October 25, 1931 - Edison’s ‘Spirit Phone’ First Demonstrated

One week after his own death, Thomas Edison proved himself once more to be an incredible inventor. Using a device he had worked on in secret for a decade, his assistants were able to contact Edison beyond the grave. An astounded crowd of press and socialites heard the first public words sent via Spirit Phone, fittingly those of its own creator, “It is very beautiful over here!”

Edison had managed a legendary career as an inventor and businessman. After being fired from his telegraph job for an electric battery experiment gone awry that destroyed his boss’s desk, Edison pursued his passions in creating new devices, including the quadraplex telegraph (1874), a phonograph (1877), an incandescent lightbulb (1879). Through the years, Edison would collect over one thousand patents, many focusing on improving technology and creating a new way of life for millions of people around the globe.

Toward the end of his own life, Edison became more philosophical. He wrote a commentary entitled “Spiritualism,” analyzing facets of the paranormal movement that had once more seized the public interest. While skeptics like Harry Houdini worked to disprove frauds, Edison stated that he did believe that “our personality hereafter will be able to affect matter.” Echoing the laws of conservation of matter and energy, Edison held that “life is undestructable.” He described a constant amount of “life units” on the planet, which would be broken apart upon death and reshuffled as “swarms” that made up aspects of every plant, animal, thought, and memory in the world.

Although Edison’s perceived seat of human personality in the Broca’s Area of the brain proved to be questionable, the Spirit Phone did show that souls lived on. Those who had recently passed away were contacted easily enough for final farewells. Those who had died long ago, however, seemed to have already been shuffled into absence. Teams of curious historians brought the Spirit Phone to reportedly haunted castles and churches, competing to find the oldest entity still able to communicate. Firsthand accounts from events centuries before soon became readily available.

The Spirit Phone proved instrumental to police, who were able to solve numerous murders simply by dialing up the victim for a statement. Soon each major police station had its own Spirit Phone and trained operator to summon potential witnesses. Prosecutors had more difficulty gaining convictions in court as recordings were often questioned or thrown out altogether. Further court matters arose when spirits sought to amend their wills and yet were legally dead, thus not having property rights.

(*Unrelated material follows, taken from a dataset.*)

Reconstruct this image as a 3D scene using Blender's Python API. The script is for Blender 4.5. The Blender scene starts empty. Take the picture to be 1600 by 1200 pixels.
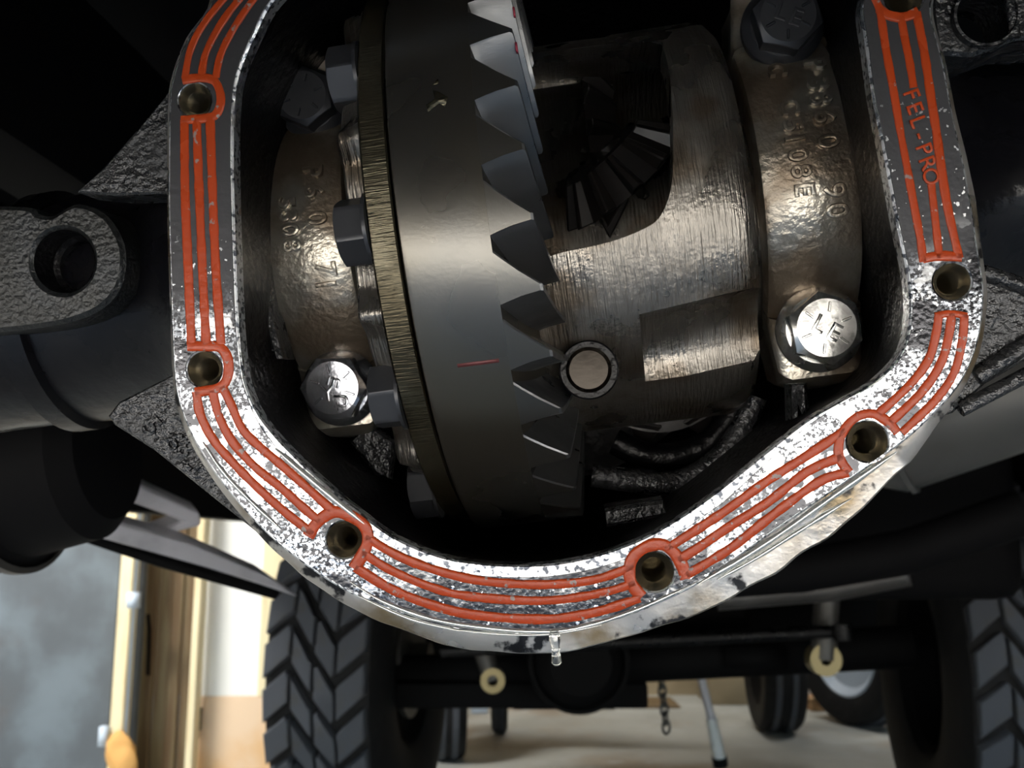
import bpy, bmesh, math, random
from mathutils import Vector, Matrix, noise
random.seed(7)
rad = math.radians
SC = bpy.context.scene
COL = SC.collection
F = 1500.0                                  # focal length in pixels of the 1600 x 1200 frame

# ------------------------------------------------------------------ camera
CAM_H, PITCH = 0.74, 10.0
cd = bpy.data.cameras.new('camera'); cam = bpy.data.objects.new('camera', cd); COL.objects.link(cam)
cam.location = (0, 0, CAM_H); cam.rotation_euler = (rad(90 + PITCH), 0, 0)
cd.sensor_width = 36; cd.sensor_fit = 'HORIZONTAL'; cd.lens = 36 * F / 1600
cd.clip_start = 0.02; cd.clip_end = 200
cd.dof.use_dof = True; cd.dof.focus_distance = 0.375; cd.dof.aperture_fstop = 17
SC.camera = cam
MC = Matrix.Translation((0, 0, CAM_H)) @ Matrix.Rotation(rad(90 + PITCH), 4, 'X')

# ------------------------------------------------------------------ sky, sun, exposure
world = bpy.data.worlds.new('World'); SC.world = world; world.use_nodes = True
wn = world.node_tree.nodes; wl = world.node_tree.links; wn.clear()
sky = wn.new('ShaderNodeTexSky'); sky.sky_type = 'NISHITA'; sky.sun_disc = False
sky.sun_elevation = rad(42); sky.sun_rotation = rad(-70); sky.air_density = 1.2; sky.dust_density = 2.5
bg = wn.new('ShaderNodeBackground'); bg.inputs[1].default_value = 1.0
wo = wn.new('ShaderNodeOutputWorld'); wl.new(sky.outputs[0], bg.inputs[0]); wl.new(bg.outputs[0], wo.inputs[0])
sd = bpy.data.lights.new('sun', 'SUN'); sd.energy = 70; sd.angle = rad(0.6); sd.color = (1, .95, .88)
sun = bpy.data.objects.new('sun', sd); COL.objects.link(sun)
sun.rotation_euler = Vector((-1.0, 0.10, -0.95)).to_track_quat('-Z', 'Y').to_euler()
def fill_light(x, y, z, sx, sy, watts, rot=(0, 0, 0)):  # unseen fill lamps, added to brighten the far floor and left panels
    d = bpy.data.lights.new('fill_light', 'AREA'); d.shape = 'RECTANGLE'; d.size = sx; d.size_y = sy; d.energy = watts; d.color = (1, .97, .92)
    o = bpy.data.objects.new('fill_light', d); COL.objects.link(o); o.location = (x, y, z); o.rotation_euler = rot
fill_light(.6, 4.75, 2.5, 1.4, .3, 30)
fill_light(2.6, 3.2, 2.5, .3, 1.4, 25)
fill_light(-2.3, 1.7, 2.4, 1.2, .3, 150, (rad(40), 0, 0))
vs = SC.view_settings
vs.view_transform = 'Standard'; vs.look = 'None'; vs.exposure = 0.0; vs.gamma = 1.0; vs.use_curve_mapping = False
try:
    SC.cycles.use_denoising = True
    SC.cycles.sample_clamp_indirect = 12
    SC.cycles.max_bounces = 8
except Exception:
    pass

# ------------------------------------------------------------------ the axle's own frame (u right, v up, z toward the viewer)
ROLL, YAW, DIST = 7.217, -5.328, 0.355
RA = Matrix.Rotation(rad(YAW), 3, 'Y') @ Matrix.Rotation(rad(ROLL), 3, 'Z')
OA = Vector((0, 0, -DIST))
AX = MC @ (Matrix.Translation(OA) @ RA.to_4x4())
RT = RA.transposed()
RG, V0, W0, UL, UV = 0.1364, 0.0683, 0.1310, -0.0345, -0.0005   # ring gear radius, axis, back edge, tooth root

def LP(px, py, w=0.0):
    """point of the axle frame on the plane w metres behind the gasket face that lies along a sight line"""
    d = Vector(((px - 800) / F, (600 - py) / F, -1.0))
    s = (-w + (RT @ OA).z) / (RT @ d).z
    return RT @ (d * s - OA)

def WP(px, py, Y):
    """world point at ground distance Y along a sight line"""
    d = MC.to_3x3() @ Vector(((px - 800) / F, (600 - py) / F, -1.0))
    return Vector((0, 0, CAM_H)) + d * (Y / d.y)

# ------------------------------------------------------------------ materials
MATS = {}
def nmat(name, col, rough=.5, metal=0.0, bump=None, rvar=None, cvar=None, spec=.5, coat=0.0, bump2=None, aniso=None):
    """bump / bump2 = (scale, strength, distance[, stretch]); cvar = (scale, colour2, lo, hi); rvar = (scale, rough2, lo, hi)"""
    m = bpy.data.materials.new(name); m.use_nodes = True
    nt = m.node_tree; N = nt.nodes; L = nt.links
    b = N['Principled BSDF']
    b.inputs['Base Color'].default_value = (*col, 1); b.inputs['Roughness'].default_value = rough
    b.inputs['Metallic'].default_value = metal; b.inputs['Specular IOR Level'].default_value = spec
    b.inputs['Coat Weight'].default_value = coat; b.inputs['Coat Roughness'].default_value = .08
    tc = N.new('ShaderNodeTexCoord')
    def nz(scale, detail=4, stretch=None):
        t = N.new('ShaderNodeTexNoise'); t.inputs['Scale'].default_value = scale; t.inputs['Detail'].default_value = detail
        if stretch:
            mp = N.new('ShaderNodeMapping'); mp.inputs['Scale'].default_value = stretch
            L.new(tc.outputs['Object'], mp.inputs[0]); L.new(mp.outputs[0], t.inputs['Vector'])
        else:
            L.new(tc.outputs['Object'], t.inputs['Vector'])
        return t
    def ramp(t, lo, hi):
        r = N.new('ShaderNodeMapRange'); r.inputs[1].default_value = lo; r.inputs[2].default_value = hi
        r.interpolation_type = 'SMOOTHSTEP'
        L.new(t.outputs[0], r.inputs[0]); return r
    if cvar:
        layers = cvar if isinstance(cvar, list) else [cvar]
        prev = None
        for cv in layers:
            r = ramp(nz(cv[0], 5, cv[4] if len(cv) > 4 else None), cv[2], cv[3])
            mx = N.new('ShaderNodeMix'); mx.data_type = 'RGBA'
            if prev: L.new(prev.outputs[2], mx.inputs[6])
            else: mx.inputs[6].default_value = (*col, 1)
            mx.inputs[7].default_value = (*cv[1], 1)
            L.new(r.outputs[0], mx.inputs[0]); prev = mx
        L.new(prev.outputs[2], b.inputs['Base Color'])
    if rvar:
        r = ramp(nz(rvar[0], 4), rvar[2], rvar[3])
        mm = N.new('ShaderNodeMapRange'); mm.inputs[3].default_value = rough; mm.inputs[4].default_value = rvar[1]
        L.new(r.outputs[0], mm.inputs[0]); L.new(mm.outputs[0], b.inputs['Roughness'])
    last = None
    for bb in (bump, bump2):
        if bb:
            bp = N.new('ShaderNodeBump'); bp.inputs['Strength'].default_value = bb[1]; bp.inputs['Distance'].default_value = bb[2]
            L.new(nz(bb[0], 3, bb[3] if len(bb) > 3 else None).outputs[0], bp.inputs['Height'])
            if last: L.new(last.outputs[0], bp.inputs['Normal'])
            last = bp
    if last: L.new(last.outputs[0], b.inputs['Normal'])
    MATS[name] = m
    return m

M_iron = nmat('oily_black_iron', (.0035, .0035, .004), .26, 0, (260, .9, .0016), (40, .45, .4, .6), spec=.2)
M_tube = nmat('wet_black_tube_paint', (.003, .003, .004), .20, 0, (120, .4, .0009), (25, .34, .4, .6), spec=.30)
M_cavity = nmat('housing_inside_black_oil', (.0025, .0025, .003), .34, 0, (180, .8, .0015), None, spec=.2)
M_web = nmat('wet_cast_iron_web', (.040, .041, .043), .18, .6, (330, 1, .0016), (60, .4, .4, .6), spec=.4)
M_ear = nmat('worn_bracket_steel', (.016, .017, .017), .34, .4, (420, .7, .0012), (18, .55, .4, .6), cvar=(60, (.02, .022, .024), .45, .65))
M_flange = nmat('machined_flange_metal', (.72, .74, .77), .24, .92, (520, .6, .0005), (30, .5, .4, .6), cvar=[(420, (.10, .11, .13), .50, .60)])
M_rim = nmat('flange_edge_metal', (.55, .53, .50), .26, .85, (260, .4, .0006), (40, .4, .4, .6), cvar=[(22, (.26, .20, .12), .48, .62), (70, (.03, .03, .032), .58, .64)])
M_gask = nmat('dark_grey_gasket', (.036, .037, .041), .40, .5, (560, .35, .0003), None, spec=.4, bump2=(70, .2, .0010))
def wet_glare_layer(m, y0, y1):
    """smoother oil film on the lower part, its bright reflections painted in as pale specks and smears"""
    nt = m.node_tree; N = nt.nodes; L = nt.links; b = N['Principled BSDF']
    tc = N.new('ShaderNodeTexCoord'); sep = N.new('ShaderNodeSeparateXYZ'); L.new(tc.outputs['Object'], sep.inputs[0])
    def nz(sc, det):
        t = N.new('ShaderNodeTexNoise'); t.inputs['Scale'].default_value = sc; t.inputs['Detail'].default_value = det; L.new(tc.outputs['Object'], t.inputs['Vector']); return t
    def mr(src, a, b_, c=0.0, d=1.0):
        r = N.new('ShaderNodeMapRange'); r.interpolation_type = 'SMOOTHSTEP'; r.inputs[1].default_value = a; r.inputs[2].default_value = b_; r.inputs[3].default_value = c; r.inputs[4].default_value = d
        L.new(src, r.inputs[0]); return r.outputs[0]
    def mth(op, a, b_):
        n = N.new('ShaderNodeMath'); n.operation = op
        for k, v in enumerate((a, b_)):
            if isinstance(v, (int, float)): n.inputs[k].default_value = v
            else: L.new(v, n.inputs[k])
        return n.outputs[0]
    def mix(f, a, c2):
        mx = N.new('ShaderNodeMix'); mx.data_type = 'RGBA'; L.new(f, mx.inputs[0])
        if isinstance(a, tuple): mx.inputs[6].default_value = (*a, 1)
        else: L.new(a, mx.inputs[6])
        mx.inputs[7].default_value = (*c2, 1); return mx.outputs[2]
    yy = mth('ADD', sep.outputs[1], mth('MULTIPLY', mth('SUBTRACT', nz(22, 3).outputs[0], .5), .12))
    # bottom centre stays darker: its dim floor reflection is painted into the colour
    low = mth('MAXIMUM', mr(yy, -.070, -.040, .10, 1), mr(mth('ABSOLUTE', mth('SUBTRACT', sep.outputs[0], .005), 0), .050, .085))
    wet = mth('MULTIPLY', mr(yy, y0, y1), 1.0)                                            # 0 dry, 1 soaked and brightened
    base = tuple(b.inputs['Base Color'].default_value)[:3]
    frost = mr(nz(900, 3).outputs[0], .47, .56)
    band = mr(nz(44, 4).outputs[0], .44, .54)
    f1 = mth('MULTIPLY', mth('MULTIPLY', mth('MULTIPLY', frost, band), wet), low)
    smear = mth('MULTIPLY', mr(nz(95, 5).outputs[0], .565, .60), mth('MULTIPLY', wet, low))
    speck = mth('MULTIPLY', mr(nz(420, 2).outputs[0], .66, .69), mr(yy, y0 + .05, y0))
    c = mix(f1, base, (.50, .54, .60)); c = mix(smear, c, (.80, .82, .84)); c = mix(speck, c, (.70, .72, .74))
    L.new(c, b.inputs['Base Color'])
    L.new(mr(wet, 0, 1, .40, .15), b.inputs['Roughness']); L.new(mr(wet, 0, 1, .5, .85), b.inputs['Metallic'])
wet_glare_layer(M_gask, .046, .010)
M_bead = nmat('red_silicone_bead', (.29, .036, .0075), .30, 0, (420, .4, .0004), (30, .25, .42, .6), cvar=[(300, (.20, .16, .15), .64, .70)], spec=.22)
M_oil = nmat('clear_gear_oil', (.9, .92, .9), .04, 0, (40, .2, .001), spec=.6)
M_oil.node_tree.nodes['Principled BSDF'].inputs['Transmission Weight'].default_value = 1
M_oil.node_tree.nodes['Principled BSDF'].inputs['IOR'].default_value = 1.7
M_gear = nmat('ring_gear_steel', (.114, .111, .103), .26, .9, (600, .12, .0003), (14, .32, .35, .65), cvar=(10, (.115, .105, .085), .4, .62))
M_tooth = nmat('ring_gear_tooth_steel', (.15, .155, .16), .27, .9, (300, .15, .0003, (1, 6, 6)), (40, .42, .4, .6))
M_cap = nmat('brown_oily_cast_cap', (.34, .315, .27), .28, .85, (300, .7, .0008), (50, .45, .4, .6), cvar=(25, (.19, .15, .11), .42, .6), spec=.5)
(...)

Religious figures denounced the Spirit Phone despite its success in having past relatives use passwords or citing memories no one else could know about. Counterarguments suggested that the phone was being tampered with by demonic forces. Others held the phone as an ever more elaborate hoax. Edison himself had been called an atheist for years, although he routinely described his beliefs in the Supreme Intelligence.

In 1933, the newly deceased Fourteenth Dalai Lama of Tibet gave a limited address via Spirit Phone to discourage its use. He stated that the device prompted entities to remain tied to the mortal realm rather than passing on to become one with eternity, which would tip the delicate balance of life and death. Following the development of ghost-driven machines due to the need for manpower in World War II, many living people began to agree with him, although few would readily give up the Spirit Phone outright.

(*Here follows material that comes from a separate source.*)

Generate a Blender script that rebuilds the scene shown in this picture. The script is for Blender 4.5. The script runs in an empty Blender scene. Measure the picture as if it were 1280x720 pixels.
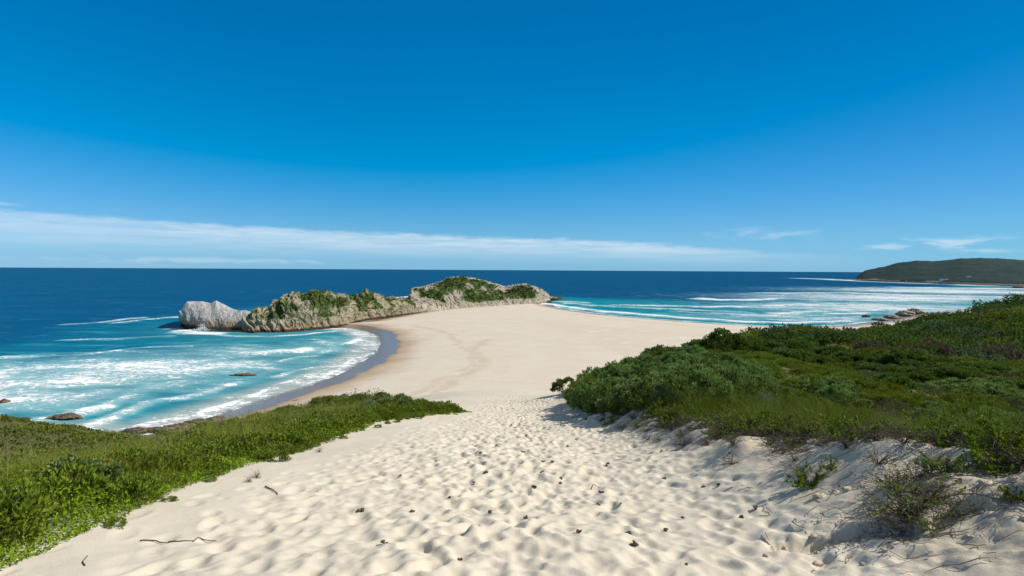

In reality, the invention is largely said to be myth, especially by the Edison Estate, who claim to have not seen any evidence of designs or prototypes in any of Edison’s work despite an interview in the October 1920 issue of Forbes magazine that he was working on such a device. Edison himself told the New York Times in 1926, “I really had nothing to tell him, but I hated to disappoint him, so I thought up this story about communicating with spirits, but it was all a joke.” Through the years, many other electronic devices often nicknamed “ghost boxes” have claimed to be able to communicate with the spirit realm. Skeptics remain unconvinced while believers feel that the human spirit can indeed affect electromagnetic fields and thus speak from beyond the grave.